Let $\alpha$ be a real parameter
We have the following matrix
$A_\alpha = \begin{bmatrix} 1& 0 & 0 \\ \alpha & -1 & -2\\ 0 & 0 & 1 \\ \end{bmatrix}$
1- Calculate the characteristic polynomial
2- Give a necessary and sufficient condition on the parameter $\alpha$ so that the matrix $A_\alpha$ accepts a diagonal form.
I have calculated the characteristic polynomial where
$$P(X) = det(A_\alpha - X \cdot Id_3)$$
$$P(X) = -(1-X)^2 \cdot(1+X)$$
The parameter $\alpha$ is not involved in the characteristic polynomial, there is no way to include it in the dimensions of the eigenspaces.
I know the fact that a matrix is diagonalizable if and only if it is symmetric.
There is no way in which the parameter $\alpha$ can make the matrix a symmetric matrix.
Providing that $\alpha$ took a value of 1 to find the diagonal matrix in the rest of the exercise, are there any other criteria on which we can base to define the set of values that $\alpha$ can take in order for the matrix to be diagonalizable.

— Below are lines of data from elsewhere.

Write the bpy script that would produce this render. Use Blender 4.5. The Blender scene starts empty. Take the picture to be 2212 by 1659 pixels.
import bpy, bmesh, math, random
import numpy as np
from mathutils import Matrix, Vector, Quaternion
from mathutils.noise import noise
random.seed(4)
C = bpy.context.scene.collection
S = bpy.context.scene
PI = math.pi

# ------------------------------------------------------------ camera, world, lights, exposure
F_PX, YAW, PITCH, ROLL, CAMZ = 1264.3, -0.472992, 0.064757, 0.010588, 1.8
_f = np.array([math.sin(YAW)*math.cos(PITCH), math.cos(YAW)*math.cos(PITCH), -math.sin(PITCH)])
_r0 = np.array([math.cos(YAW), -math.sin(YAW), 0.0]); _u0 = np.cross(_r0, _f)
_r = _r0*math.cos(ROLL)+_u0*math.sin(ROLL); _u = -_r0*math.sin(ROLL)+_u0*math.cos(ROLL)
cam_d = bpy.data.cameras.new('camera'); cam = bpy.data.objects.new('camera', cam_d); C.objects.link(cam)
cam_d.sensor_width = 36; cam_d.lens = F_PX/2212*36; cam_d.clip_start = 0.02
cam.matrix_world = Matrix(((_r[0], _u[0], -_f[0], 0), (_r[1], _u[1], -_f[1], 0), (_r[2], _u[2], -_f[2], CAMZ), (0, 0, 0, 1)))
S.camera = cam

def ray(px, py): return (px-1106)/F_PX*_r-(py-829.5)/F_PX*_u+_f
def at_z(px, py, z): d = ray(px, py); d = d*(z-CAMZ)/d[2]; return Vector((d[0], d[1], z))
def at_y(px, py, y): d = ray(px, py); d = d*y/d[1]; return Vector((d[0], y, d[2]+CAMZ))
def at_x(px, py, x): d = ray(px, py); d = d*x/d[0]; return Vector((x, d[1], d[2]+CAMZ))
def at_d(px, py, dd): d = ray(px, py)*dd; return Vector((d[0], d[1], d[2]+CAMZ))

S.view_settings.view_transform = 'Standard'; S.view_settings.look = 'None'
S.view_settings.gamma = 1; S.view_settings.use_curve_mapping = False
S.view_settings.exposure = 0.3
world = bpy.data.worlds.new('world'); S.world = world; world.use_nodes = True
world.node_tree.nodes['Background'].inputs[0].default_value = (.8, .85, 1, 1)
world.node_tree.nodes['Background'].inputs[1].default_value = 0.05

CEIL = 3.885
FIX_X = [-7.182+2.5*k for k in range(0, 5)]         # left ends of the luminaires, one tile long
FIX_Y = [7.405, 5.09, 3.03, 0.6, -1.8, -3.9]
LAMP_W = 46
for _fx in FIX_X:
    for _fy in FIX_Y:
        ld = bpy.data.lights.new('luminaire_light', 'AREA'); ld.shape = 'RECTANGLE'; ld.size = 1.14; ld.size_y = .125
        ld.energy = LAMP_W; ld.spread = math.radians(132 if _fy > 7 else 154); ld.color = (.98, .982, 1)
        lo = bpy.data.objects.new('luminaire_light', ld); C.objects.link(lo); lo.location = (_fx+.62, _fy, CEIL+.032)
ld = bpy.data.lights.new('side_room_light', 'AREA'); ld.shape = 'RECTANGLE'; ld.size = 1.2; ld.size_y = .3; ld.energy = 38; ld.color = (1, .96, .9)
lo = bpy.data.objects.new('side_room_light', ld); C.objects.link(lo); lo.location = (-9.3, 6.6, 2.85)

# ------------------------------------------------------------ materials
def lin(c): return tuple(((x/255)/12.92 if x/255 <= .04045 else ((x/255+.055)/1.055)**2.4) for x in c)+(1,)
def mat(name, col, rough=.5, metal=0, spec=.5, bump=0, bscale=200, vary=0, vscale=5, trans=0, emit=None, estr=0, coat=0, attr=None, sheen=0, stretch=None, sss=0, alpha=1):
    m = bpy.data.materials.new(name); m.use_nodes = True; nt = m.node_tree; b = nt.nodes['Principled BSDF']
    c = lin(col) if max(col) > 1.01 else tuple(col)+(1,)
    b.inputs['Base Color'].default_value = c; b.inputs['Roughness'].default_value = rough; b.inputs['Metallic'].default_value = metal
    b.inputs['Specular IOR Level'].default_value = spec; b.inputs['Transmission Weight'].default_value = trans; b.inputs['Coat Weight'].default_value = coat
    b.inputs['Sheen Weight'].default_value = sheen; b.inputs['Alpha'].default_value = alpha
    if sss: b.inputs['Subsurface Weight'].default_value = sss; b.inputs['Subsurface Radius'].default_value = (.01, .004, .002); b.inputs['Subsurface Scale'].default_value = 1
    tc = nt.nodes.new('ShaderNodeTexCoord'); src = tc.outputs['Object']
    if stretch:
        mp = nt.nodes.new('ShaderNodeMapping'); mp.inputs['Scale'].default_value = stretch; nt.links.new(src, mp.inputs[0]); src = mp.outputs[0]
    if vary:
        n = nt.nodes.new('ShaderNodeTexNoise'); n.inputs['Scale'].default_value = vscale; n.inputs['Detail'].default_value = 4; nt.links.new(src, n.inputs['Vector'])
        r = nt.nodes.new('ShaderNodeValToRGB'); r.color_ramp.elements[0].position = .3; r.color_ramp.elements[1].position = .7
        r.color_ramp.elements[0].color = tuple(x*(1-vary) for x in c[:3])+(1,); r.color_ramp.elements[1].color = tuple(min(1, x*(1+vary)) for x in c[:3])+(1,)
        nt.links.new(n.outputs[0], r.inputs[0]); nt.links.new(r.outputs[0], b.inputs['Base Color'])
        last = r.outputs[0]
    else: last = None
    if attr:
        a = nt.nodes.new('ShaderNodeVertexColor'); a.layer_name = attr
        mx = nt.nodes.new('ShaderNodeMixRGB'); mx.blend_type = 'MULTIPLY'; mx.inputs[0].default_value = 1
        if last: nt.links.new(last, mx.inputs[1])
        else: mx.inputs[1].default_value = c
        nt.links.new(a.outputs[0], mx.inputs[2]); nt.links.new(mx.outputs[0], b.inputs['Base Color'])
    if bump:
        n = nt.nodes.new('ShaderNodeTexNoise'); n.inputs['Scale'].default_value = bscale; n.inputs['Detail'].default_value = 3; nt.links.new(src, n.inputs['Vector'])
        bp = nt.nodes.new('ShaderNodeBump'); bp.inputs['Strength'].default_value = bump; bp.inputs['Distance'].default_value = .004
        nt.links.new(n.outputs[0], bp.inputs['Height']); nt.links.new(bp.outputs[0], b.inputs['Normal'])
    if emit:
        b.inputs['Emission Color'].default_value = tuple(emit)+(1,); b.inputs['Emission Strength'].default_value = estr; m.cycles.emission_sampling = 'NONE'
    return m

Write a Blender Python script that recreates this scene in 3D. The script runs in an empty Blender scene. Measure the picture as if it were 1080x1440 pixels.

The matrix $A_\alpha$ is always diagonalizable. If $\alpha\ne0$, then$$\{(0,1,0),(2,0,\alpha),(2,\alpha,0)\}\tag1$$is a basis of eigenvectors. This fails if $\alpha=0$, of course, since, in that case, the set $(1)$ is no longer linearly independent. But then you can take $\{(0,1,0),(0,-1,1),(1,0,0)\}$.